Maman comblée mais athlète embêtée. Car le statut de la hurdleuse a changé. "Je ne suis plus sur liste ministérielle, ce qui veut dire que je dois aménager mes horaires d'entraînement." Dans ces conditions, le retour à l'entraînement a des allures compliquées. "Je dois être rentrée tous les soirs pour m'occuper de Tays."
Fanny, maman multitâches
Afin d'éviter la sortie de piste forcée, la Guadeloupéenne a trouvé des astuces. Une forme de système D.. "Nous avons déménagé afin de me rapprocher du CREPS et de Pôle Emploi. Et comme la nounou de ma fille habite aussi dans le coin, j'ai réduit les temps de déplacement." Fanny Quenot n'est pas Wonder Woman pour autant. "Les jours où les entraînements au CREPS commencent à 16h00 et que je finis le boulot à 17h15, je ne peux pas remonter le temps. Malheureusement."
Sur le plan purement sportif, la reprise a été plutôt facile. "Comme j'avais continué à courir jusqu'au septième mois de ma grossesse, je n'avais pas trop perdu. Je me sens bien." Fanny a retrouvé sa coach Ketty Cham. Quatre entraînements par semaine. Et sous peu, une vraie délivrance : "Je n'ai plus passé une haie depuis deux ans. J'ai hâte que Ketty me donne le feu vert. Que je puisse me lancer dans une préparation complète et intensive. Retrouver des sensations."
Objectifs et réalité
Durant la pause bébé de Fanny Quenot, la planète athlétisme a continué à tourner. Plutôt vite. Sur le 100 mètres haies, les Françaises sont devenues incontournables. "Quand je vois Laëticia Bapté qui s'entraîne aussi au CREPS de Guadeloupe, c'est juste impressionnant. Elle a changé de dimension." Le retour aux affaires n'en est que plus compliqué. "Même si c'est motivant, le niveau a tellement augmenté durant mon absence. Pour faire partie des meilleures tricolores désormais, c'est chaud !"

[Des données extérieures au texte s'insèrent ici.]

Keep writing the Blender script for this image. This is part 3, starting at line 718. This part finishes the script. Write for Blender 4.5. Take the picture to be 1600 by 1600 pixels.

Pas question donc de se mettre une pression inutile. Dans l'immédiat, la Guadeloupéenne veut juste recourir. "Avant tout, j'ai envie de me faire plaisir. Cet été, je compte faire deux ou trois compétitions. Plutôt dans la zone Caraïbes. Et pourquoi pas dans l'Hexagone si les chronos sont bons." Reste la question du moyen terme. Paris 2024. Dans un peu plus d'un an. Rêve brisé ? "Je savais dans quoi je me lançais en décidant de faire un enfant. Même si la réalité m'a encore plus rattrapée. Aujourd'hui, retrouver la compétition est un challenge personnel. Pourquoi pas viser des compétitions européennes ? Je verrai par la suite où le vent me mène."